» Collected data
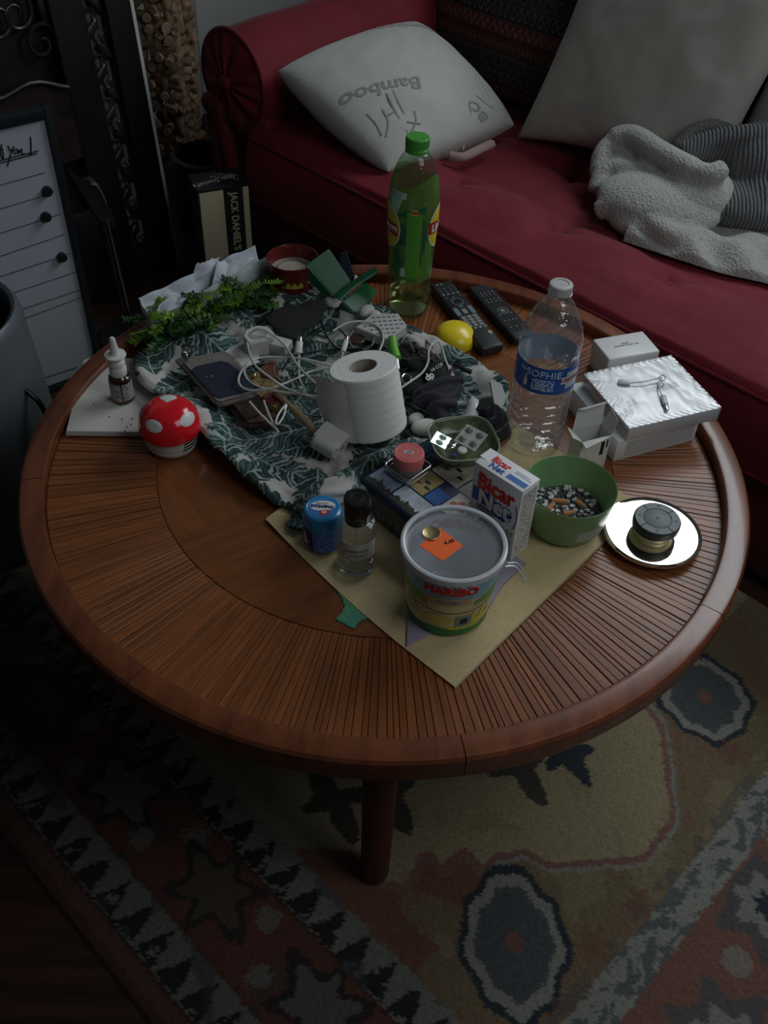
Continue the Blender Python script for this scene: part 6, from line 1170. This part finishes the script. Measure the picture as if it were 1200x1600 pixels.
rows = [(.46, (-.012, -.004), .005, .0035, gk), (.42, (.012,), .006, .0035, dkb)] + [(.39-.032*k, x4, .0062, .0032, [dkb, dkb, dkb, gk][k]) for k in range(4)] + [(.245, (-.0135, .0135), .007, .004, dkb), (.245, (0,), .007, .003, dkb), (.085, (-.014, .014), .008, .003, dkb), (.085, (0,), .010, .003, blb), (.015, (-.0145, .0145), .0095, .024, blb), (.035, (0,), .0095, .005, gk), (.012, (0,), .0095, .005, gk), (-.012, (0,), .0095, .005, gk)] + [(-.075-.043*k, x3, .0098, .0075, gk) for k in range(4)] + [(-.245-.0*k, (-.0145, -.005, .005), .0068, .0055, gk), (-.245, (.0145,), .0068, .0055, gk)]
rm1, L1, h1 = remote('long black remote with grey number keys right of the iced tea bottle', ((676, 441), (700, 438), (784, 537), (757, 546)), T+.020, mat('remote_black', (.018, .019, .021), .4), [(yf*.96+.01, xs, bw, bh, m) for yf, xs, bw, bh, m in rows], None)
olathe('navigation_ring', [(.0075, .0005), (.0080, .0015), (.0125, .0016), (.0135, .0005)], dkb, rm1, 40, c=(0, L1*.165, h1)); olathe('round_button', [(0, .0014), (.0042, .0014), (.005, 0)], paleb, rm1, 20, c=(.0145, -L1*.315, h1)); olathe('center_button', [(0, .0012), (.005, .0012), (.006, 0)], black_pl, rm1, 20, c=(0, L1*.165, h1))
rows = [(.33-.045*k, [(-.012, -.004, .004, .012)[i] for i in range(4)], .0036, .0030, dkb if k in (2,) else gk) for k in range(5)] + [(-.09, (-.012, .012), .004, .003, gk), (-.20, (-.012, -.004, .004, .012), .0036, .003, gk), (-.26, (-.012, -.004, .004, .012), .0036, .003, dkb), (-.32, (-.012, 0, .012), .0036, .003, gk)]
rm2, L2, h2 = remote('shorter matt black remote with dotted keys, the one nearer the sofa', ((730, 447), (765, 441), (836, 520), (806, 530)), T+.019, mat('remote_charcoal', (.022, .025, .03), .5), rows, None)
rface = obox('recessed_face', (-.018, -L2*.40, h2-.0004), (.018, L2*.37, h2+.0002), mat('remote_face', (.012, .013, .015), .4), rm2, 0); olathe('navigation_ring', [(.0055, .0005), (.006, .0012), (.0115, .0013), (.0125, .0005)], dkb, rm2, 40, c=(0, -L2*.03, h2)); olathe('center_button', [(0, .0012), (.004, .0012), (.0045, 0)], gk, rm2, 20, c=(0, -L2*.03, h2))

» Objective
Without the pictures, write out the whole listing above exactly as it appears.

» Answer to this exercise
Continue the Blender Python script for this scene: part 6, from line 1170. This part finishes the script. Measure the picture as if it were 1200x1600 pixels.
rows = [(.46, (-.012, -.004), .005, .0035, gk), (.42, (.012,), .006, .0035, dkb)] + [(.39-.032*k, x4, .0062, .0032, [dkb, dkb, dkb, gk][k]) for k in range(4)] + [(.245, (-.0135, .0135), .007, .004, dkb), (.245, (0,), .007, .003, dkb), (.085, (-.014, .014), .008, .003, dkb), (.085, (0,), .010, .003, blb), (.015, (-.0145, .0145), .0095, .024, blb), (.035, (0,), .0095, .005, gk), (.012, (0,), .0095, .005, gk), (-.012, (0,), .0095, .005, gk)] + [(-.075-.043*k, x3, .0098, .0075, gk) for k in range(4)] + [(-.245-.0*k, (-.0145, -.005, .005), .0068, .0055, gk), (-.245, (.0145,), .0068, .0055, gk)]
rm1, L1, h1 = remote('long black remote with grey number keys right of the iced tea bottle', ((676, 441), (700, 438), (784, 537), (757, 546)), T+.020, mat('remote_black', (.018, .019, .021), .4), [(yf*.96+.01, xs, bw, bh, m) for yf, xs, bw, bh, m in rows], None)
olathe('navigation_ring', [(.0075, .0005), (.0080, .0015), (.0125, .0016), (.0135, .0005)], dkb, rm1, 40, c=(0, L1*.165, h1)); olathe('round_button', [(0, .0014), (.0042, .0014), (.005, 0)], paleb, rm1, 20, c=(.0145, -L1*.315, h1)); olathe('center_button', [(0, .0012), (.005, .0012), (.006, 0)], black_pl, rm1, 20, c=(0, L1*.165, h1))
rows = [(.33-.045*k, [(-.012, -.004, .004, .012)[i] for i in range(4)], .0036, .0030, dkb if k in (2,) else gk) for k in range(5)] + [(-.09, (-.012, .012), .004, .003, gk), (-.20, (-.012, -.004, .004, .012), .0036, .003, gk), (-.26, (-.012, -.004, .004, .012), .0036, .003, dkb), (-.32, (-.012, 0, .012), .0036, .003, gk)]
rm2, L2, h2 = remote('shorter matt black remote with dotted keys, the one nearer the sofa', ((730, 447), (765, 441), (836, 520), (806, 530)), T+.019, mat('remote_charcoal', (.022, .025, .03), .5), rows, None)
rface = obox('recessed_face', (-.018, -L2*.40, h2-.0004), (.018, L2*.37, h2+.0002), mat('remote_face', (.012, .013, .015), .4), rm2, 0); olathe('navigation_ring', [(.0055, .0005), (.006, .0012), (.0115, .0013), (.0125, .0005)], dkb, rm2, 40, c=(0, -L2*.03, h2)); olathe('center_button', [(0, .0012), (.004, .0012), (.0045, 0)], gk, rm2, 20, c=(0, -L2*.03, h2))